Nación, nación y más nación. Es una de las grandes diosas en el panteón de la era secular. Por eso quizás merezca la pena recuperar lo que dijo un argelino, que migró durante algún tiempo a Europa, para luego volver al norte de África.

Agustín de Hipona, orgulloso de muchas de las cosas que había hecho su gran nación, Roma, estaba convencido de que las había conseguido gracias a su virtud. La prisca virtus romana hizo posible  la grandeza primero de la República y después del Imperio. Permitió extender sus dominios hasta los límites del mundo conocido, someter a los pueblos. Era una virtud fundada en la confianza de que “vencería el amor a la patria y un ansia de gloria sin medida” (Virgilio).

La virtud nacional romana fue capaz de superar todos los vicios y ensalzar solo uno de ellos: la absolutización de la nación.
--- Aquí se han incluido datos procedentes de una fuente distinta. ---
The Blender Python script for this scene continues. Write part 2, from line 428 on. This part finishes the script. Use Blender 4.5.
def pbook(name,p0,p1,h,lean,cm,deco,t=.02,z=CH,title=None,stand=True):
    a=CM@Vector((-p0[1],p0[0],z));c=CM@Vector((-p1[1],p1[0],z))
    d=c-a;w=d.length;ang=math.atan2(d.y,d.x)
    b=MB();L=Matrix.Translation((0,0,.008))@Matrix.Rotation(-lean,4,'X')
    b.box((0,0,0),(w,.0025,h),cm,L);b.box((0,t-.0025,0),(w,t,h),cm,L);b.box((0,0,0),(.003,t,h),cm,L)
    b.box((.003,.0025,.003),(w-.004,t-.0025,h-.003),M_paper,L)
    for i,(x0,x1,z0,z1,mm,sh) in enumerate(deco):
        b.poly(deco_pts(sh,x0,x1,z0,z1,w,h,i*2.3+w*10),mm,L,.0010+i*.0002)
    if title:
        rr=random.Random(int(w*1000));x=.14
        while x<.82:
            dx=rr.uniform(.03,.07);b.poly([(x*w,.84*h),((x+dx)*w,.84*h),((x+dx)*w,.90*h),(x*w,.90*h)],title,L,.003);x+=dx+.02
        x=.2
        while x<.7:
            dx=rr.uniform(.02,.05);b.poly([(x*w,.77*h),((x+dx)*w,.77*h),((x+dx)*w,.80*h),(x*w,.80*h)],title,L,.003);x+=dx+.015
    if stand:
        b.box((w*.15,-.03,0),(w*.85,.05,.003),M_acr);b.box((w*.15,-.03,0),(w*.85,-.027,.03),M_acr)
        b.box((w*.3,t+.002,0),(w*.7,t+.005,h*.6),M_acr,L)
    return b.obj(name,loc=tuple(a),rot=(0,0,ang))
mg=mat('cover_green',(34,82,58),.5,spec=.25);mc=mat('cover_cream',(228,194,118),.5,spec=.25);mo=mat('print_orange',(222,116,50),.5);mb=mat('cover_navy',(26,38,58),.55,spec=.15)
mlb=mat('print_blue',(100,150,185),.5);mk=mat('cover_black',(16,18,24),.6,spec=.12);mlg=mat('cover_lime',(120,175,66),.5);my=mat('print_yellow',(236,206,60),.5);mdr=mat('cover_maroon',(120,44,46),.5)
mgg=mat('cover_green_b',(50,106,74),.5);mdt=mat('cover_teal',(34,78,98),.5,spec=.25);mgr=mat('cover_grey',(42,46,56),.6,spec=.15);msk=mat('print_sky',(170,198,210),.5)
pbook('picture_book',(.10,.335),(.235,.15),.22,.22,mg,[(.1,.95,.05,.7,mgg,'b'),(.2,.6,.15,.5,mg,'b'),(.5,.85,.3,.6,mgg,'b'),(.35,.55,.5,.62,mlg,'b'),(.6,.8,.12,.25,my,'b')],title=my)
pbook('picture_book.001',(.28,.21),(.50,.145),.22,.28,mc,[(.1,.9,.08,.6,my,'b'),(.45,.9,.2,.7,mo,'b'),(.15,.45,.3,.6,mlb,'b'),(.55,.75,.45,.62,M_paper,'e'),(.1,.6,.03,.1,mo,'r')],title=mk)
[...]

Los romanos estaban dispuestos a sacrificarlo todo por ella. Y Dios les premió. Pero en el premio estuvo el castigo. Los valores nacionales les privaron de los valores eternos. Una vez que el Imperio se cristianizó la tentación no quedó superada. Agustín no quería llamar a Constantino y Teodosio emperadores felices por sus éxitos políticos (hacerse con el poder) sino porque gobernaran con justicia.
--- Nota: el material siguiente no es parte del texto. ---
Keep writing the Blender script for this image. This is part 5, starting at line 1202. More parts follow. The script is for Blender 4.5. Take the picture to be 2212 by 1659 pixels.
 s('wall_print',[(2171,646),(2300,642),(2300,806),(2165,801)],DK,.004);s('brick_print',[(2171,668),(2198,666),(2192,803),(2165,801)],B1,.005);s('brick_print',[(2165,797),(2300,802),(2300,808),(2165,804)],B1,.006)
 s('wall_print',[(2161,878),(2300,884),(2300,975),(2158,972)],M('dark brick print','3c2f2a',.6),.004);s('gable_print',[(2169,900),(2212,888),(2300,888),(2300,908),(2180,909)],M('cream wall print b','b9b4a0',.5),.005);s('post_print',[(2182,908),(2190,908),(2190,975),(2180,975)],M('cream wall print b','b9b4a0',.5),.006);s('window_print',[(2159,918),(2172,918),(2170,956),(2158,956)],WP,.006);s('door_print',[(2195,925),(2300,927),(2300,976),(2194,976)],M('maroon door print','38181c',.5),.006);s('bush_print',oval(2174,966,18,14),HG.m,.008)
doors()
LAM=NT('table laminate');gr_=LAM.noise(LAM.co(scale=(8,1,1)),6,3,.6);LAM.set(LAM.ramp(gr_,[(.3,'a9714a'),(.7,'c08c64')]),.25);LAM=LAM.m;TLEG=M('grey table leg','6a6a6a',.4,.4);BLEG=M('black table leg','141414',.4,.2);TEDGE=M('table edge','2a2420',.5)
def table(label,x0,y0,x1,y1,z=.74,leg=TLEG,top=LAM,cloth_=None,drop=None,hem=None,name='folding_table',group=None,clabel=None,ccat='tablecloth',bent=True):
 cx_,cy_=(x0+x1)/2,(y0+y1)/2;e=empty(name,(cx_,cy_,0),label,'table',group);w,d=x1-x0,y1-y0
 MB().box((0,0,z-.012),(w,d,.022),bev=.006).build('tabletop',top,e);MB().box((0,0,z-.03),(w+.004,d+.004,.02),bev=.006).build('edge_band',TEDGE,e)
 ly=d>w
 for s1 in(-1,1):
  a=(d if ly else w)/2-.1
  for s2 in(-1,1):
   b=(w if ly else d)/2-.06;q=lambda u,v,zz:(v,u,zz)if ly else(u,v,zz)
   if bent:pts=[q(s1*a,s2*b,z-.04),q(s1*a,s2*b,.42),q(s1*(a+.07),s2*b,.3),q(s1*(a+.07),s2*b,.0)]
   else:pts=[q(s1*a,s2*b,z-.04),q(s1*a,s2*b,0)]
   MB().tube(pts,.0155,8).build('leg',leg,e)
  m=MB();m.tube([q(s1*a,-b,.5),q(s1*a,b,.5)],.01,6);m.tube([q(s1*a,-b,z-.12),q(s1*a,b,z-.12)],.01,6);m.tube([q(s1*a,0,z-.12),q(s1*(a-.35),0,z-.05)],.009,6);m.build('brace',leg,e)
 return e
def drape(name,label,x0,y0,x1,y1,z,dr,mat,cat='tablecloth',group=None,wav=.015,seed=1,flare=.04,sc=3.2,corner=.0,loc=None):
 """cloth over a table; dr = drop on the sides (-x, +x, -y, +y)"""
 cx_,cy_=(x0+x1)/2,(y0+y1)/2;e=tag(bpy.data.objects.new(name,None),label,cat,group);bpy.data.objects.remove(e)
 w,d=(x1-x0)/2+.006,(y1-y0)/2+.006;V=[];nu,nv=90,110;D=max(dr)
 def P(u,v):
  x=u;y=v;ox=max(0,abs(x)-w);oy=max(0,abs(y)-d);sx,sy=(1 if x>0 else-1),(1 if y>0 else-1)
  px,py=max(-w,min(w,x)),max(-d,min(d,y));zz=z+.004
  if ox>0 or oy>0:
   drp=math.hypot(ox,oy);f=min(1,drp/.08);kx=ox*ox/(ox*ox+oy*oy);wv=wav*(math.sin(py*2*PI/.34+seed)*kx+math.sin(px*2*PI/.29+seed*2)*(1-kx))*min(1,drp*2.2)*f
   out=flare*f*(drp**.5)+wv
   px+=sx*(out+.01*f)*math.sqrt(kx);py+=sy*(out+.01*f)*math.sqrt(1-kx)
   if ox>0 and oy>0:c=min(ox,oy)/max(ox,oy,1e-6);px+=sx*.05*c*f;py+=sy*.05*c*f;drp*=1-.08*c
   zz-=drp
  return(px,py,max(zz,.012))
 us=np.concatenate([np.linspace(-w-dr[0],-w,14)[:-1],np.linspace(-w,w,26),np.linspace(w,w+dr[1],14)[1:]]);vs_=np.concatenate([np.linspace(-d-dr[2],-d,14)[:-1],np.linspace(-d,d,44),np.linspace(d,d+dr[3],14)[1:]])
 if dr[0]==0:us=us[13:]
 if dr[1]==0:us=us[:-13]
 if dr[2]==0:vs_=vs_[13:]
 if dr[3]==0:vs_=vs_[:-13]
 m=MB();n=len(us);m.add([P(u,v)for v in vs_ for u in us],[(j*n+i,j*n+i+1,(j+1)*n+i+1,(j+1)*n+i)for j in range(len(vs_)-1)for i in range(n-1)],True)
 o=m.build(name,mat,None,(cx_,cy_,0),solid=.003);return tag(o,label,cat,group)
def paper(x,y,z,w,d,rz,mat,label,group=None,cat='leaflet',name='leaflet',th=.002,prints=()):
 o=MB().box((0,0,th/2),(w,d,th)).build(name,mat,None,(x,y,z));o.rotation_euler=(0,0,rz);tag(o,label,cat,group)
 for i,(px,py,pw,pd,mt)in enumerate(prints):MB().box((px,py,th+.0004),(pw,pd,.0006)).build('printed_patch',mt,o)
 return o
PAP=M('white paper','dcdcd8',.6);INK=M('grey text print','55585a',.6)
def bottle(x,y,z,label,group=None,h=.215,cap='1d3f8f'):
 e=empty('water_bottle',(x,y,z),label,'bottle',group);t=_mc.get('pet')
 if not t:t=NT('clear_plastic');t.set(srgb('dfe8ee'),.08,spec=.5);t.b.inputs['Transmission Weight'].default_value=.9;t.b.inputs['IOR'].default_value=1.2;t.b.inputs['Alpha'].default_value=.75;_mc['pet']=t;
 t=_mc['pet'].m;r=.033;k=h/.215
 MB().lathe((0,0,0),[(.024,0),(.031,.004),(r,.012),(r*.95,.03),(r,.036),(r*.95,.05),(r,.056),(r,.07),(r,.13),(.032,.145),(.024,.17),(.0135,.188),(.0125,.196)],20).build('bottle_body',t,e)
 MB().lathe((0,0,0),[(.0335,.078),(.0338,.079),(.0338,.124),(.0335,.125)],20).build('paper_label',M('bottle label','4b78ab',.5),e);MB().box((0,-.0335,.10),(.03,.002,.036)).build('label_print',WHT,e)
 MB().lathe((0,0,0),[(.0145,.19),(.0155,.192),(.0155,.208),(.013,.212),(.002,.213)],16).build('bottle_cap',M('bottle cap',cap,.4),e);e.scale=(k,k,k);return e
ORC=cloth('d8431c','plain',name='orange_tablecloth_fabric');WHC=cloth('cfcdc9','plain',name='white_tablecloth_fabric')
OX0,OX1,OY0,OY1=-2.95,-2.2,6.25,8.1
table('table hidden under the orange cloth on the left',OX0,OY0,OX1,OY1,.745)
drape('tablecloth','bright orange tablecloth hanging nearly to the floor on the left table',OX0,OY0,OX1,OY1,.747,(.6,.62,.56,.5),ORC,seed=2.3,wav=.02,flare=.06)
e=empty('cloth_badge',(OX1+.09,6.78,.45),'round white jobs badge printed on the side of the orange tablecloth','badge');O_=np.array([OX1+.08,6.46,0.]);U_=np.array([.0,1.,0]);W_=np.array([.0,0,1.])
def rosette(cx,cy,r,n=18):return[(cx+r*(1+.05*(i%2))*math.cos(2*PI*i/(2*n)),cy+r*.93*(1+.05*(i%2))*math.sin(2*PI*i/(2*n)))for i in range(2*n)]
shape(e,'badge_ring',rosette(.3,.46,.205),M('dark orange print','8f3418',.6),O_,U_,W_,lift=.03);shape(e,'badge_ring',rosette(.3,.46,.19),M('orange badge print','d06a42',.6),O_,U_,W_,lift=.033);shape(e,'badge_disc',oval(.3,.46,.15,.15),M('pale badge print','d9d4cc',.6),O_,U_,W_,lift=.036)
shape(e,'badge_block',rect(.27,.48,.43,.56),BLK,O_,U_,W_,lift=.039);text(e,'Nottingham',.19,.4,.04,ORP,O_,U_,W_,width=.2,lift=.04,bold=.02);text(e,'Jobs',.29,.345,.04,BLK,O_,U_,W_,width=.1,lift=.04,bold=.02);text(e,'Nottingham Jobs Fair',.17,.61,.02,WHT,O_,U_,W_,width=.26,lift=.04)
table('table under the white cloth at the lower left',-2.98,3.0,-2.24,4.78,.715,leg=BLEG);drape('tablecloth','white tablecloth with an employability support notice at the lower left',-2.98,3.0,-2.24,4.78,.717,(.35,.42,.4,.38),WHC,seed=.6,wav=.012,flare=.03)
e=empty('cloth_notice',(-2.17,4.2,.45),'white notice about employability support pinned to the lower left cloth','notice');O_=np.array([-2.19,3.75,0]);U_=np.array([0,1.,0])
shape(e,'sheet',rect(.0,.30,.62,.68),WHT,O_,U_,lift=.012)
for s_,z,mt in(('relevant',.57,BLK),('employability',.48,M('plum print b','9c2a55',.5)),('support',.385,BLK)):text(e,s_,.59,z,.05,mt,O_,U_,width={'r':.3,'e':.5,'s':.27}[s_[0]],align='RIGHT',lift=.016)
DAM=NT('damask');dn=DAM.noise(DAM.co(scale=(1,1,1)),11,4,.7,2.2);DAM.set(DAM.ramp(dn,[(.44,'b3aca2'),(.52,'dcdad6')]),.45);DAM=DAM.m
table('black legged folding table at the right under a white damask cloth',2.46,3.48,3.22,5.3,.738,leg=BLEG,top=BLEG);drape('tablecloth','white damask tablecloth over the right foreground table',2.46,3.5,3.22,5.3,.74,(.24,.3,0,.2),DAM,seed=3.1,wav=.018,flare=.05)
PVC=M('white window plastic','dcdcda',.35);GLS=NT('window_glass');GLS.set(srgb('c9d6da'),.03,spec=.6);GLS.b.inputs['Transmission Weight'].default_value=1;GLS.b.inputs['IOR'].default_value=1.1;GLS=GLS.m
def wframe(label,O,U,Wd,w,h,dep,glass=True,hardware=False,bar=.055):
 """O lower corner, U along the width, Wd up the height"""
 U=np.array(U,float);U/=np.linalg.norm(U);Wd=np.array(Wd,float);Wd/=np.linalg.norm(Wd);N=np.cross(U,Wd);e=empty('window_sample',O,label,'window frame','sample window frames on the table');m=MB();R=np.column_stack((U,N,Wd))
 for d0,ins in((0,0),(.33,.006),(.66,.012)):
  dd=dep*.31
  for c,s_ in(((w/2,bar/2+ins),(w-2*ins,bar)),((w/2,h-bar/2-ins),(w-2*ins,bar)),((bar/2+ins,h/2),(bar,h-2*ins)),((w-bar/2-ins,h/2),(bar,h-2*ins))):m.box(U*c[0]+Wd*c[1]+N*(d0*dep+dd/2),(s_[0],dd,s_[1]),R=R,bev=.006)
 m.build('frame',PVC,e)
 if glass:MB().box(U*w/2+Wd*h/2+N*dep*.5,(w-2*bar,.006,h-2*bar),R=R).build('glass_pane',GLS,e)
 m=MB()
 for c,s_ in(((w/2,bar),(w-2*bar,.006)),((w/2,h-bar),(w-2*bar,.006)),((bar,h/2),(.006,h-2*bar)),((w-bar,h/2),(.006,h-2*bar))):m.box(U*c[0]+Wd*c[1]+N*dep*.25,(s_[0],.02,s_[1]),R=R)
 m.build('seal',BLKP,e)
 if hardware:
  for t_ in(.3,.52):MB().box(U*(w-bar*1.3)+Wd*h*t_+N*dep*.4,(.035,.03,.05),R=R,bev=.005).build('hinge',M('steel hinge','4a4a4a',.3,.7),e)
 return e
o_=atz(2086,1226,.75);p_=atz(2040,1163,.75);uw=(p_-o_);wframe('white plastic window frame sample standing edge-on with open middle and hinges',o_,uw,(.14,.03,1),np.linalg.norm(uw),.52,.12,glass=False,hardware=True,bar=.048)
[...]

¿Qué más se le puede pedir al emperador, al gobernante, que un apoyo a las obras de los cristianos? La donación que hizo Constantino de Roma y de todo el Imperio a la Iglesia – que en realidad no se produjo más que un relato sin base histórica – no hizo del emperador mejor emperador.

El poder político, el poder nacional, -dice el africano- es una máscara y lo que interesa es lo que hay detrás: lo que existe es la persona. Por eso Roma se hizo realmente grande -por desgracia demasiado tarde-cuando reconoció que había una comunidad de seres humanos que estaba por encima de los antiguos límites nacionales.

No nos podemos llevar a error, insiste el africano, todos los estados de esta tierra son estados terrenos. También-si las hubiera- las naciones cristianas, regidas por césares cristianos, habitados por cristianos, son terrenales. No merecen una gloria sin medida.

El nacionalismo, el soberanismo, es una respuesta demasiado rápida, ante  la gran pregunta que ha planteado la edad secular. La secularización nos obliga a preguntarnos qué tiene sentido. Y el nacionalismo, la idolatría de la nación, ofrece una respuesta que tiene la forma de un “vicio”:  empequeñece la razón, destruye el misterio de los otros, solo tiene como contenido el poder. En realidad la unidad entre los hombres sólo puede construirse a partir de la pregunta sobre el sentido, en la fatiga y en el gusto que genera la búsqueda y el  encontrarse con el significado de la existencia.